I vowed, when pregnant with T., that we would not succumb to buying girlie-girl things, or dressing her in pink too much, or--god forbid--ever buy her a Barbie. I must hasten to say that we have been just as open-minded with T. as we were with L. I am proud that my daughter is a girl who likes new clothes and dress-up, but also tree-climbing and dinosaurs (she wants a dinosaur backpack for preschool this year). She was passionate about Dora until Dora sold out and became Princess Dora; T. then discarded her promptly for her ever-exciting cousin, Diego. She is brave and ready for adventure, but capable of great drama, too, bursting into floods of tears that sometimes just won't stop. Despite my vow, I have to admit that I've derived some girlish joy of my own in buying my T. traditionally girlie things, after all: doll babies, a vanity set, and lots of things that are pink. I have to confess also that I have gently nudged traditional girl things in her direction, because I had forgotten, if truth be told, the girlie-girl side of me that laid dormant all those years. My daughter grew from a baby into a charming four-year-old who allows me now to brush and braid her hair, and paint her toenails when I do mine.

"Secret-secret," T. whispers to me at bedtime sometimes, and then leans close, to share some mystery she has conjured up in her head, and I feel like a school-kid again, at a slumber party with my best friend.
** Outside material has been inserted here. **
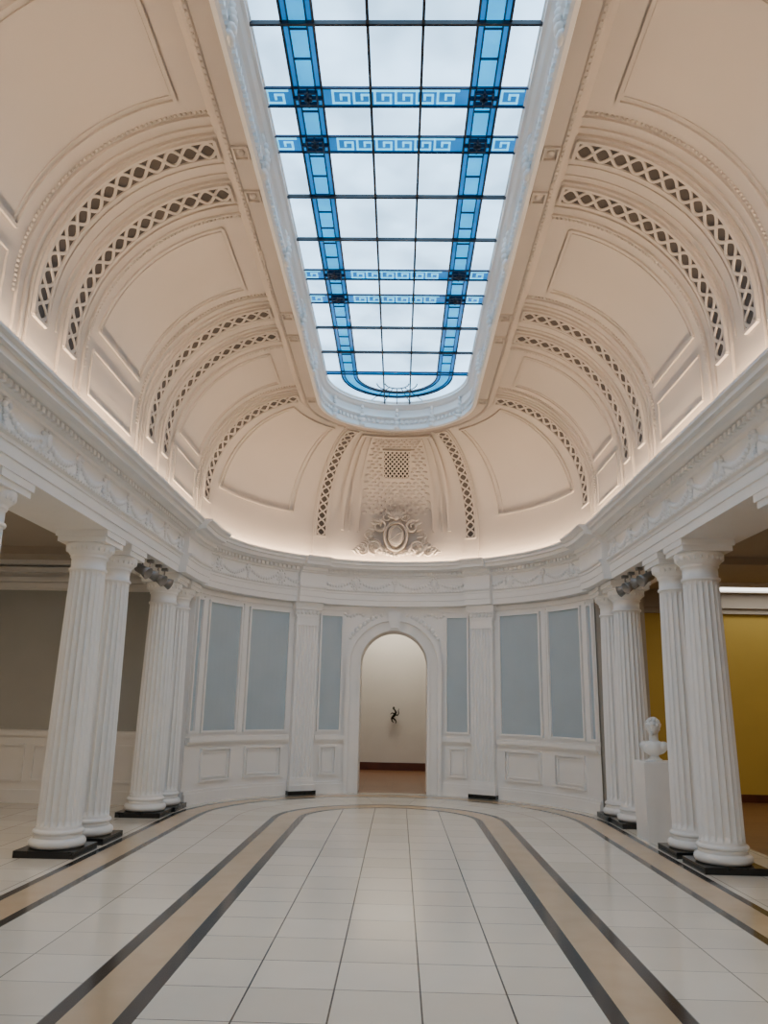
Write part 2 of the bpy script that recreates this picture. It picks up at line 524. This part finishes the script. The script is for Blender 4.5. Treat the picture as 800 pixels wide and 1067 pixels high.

Just as I like being surprised by the yin-yang aspects of my two kids, I love having both a boy and a girl. I love being surprised by how they defy the gender stereotypes in their own ways while, at the same time, still remaining in essence who and what they are. I'm happy when T. makes me do a double-take, or when I watch L. hunched over some beautifully creative work he has made. I like being challenged to redefine the way I see the world. I love my son's boyish pursuits, and my daughter's girlish ones, and the ones that fall in-between. They catch me by surprise sometimes, like something seen out of the corner of my eye--something amazing and always changing.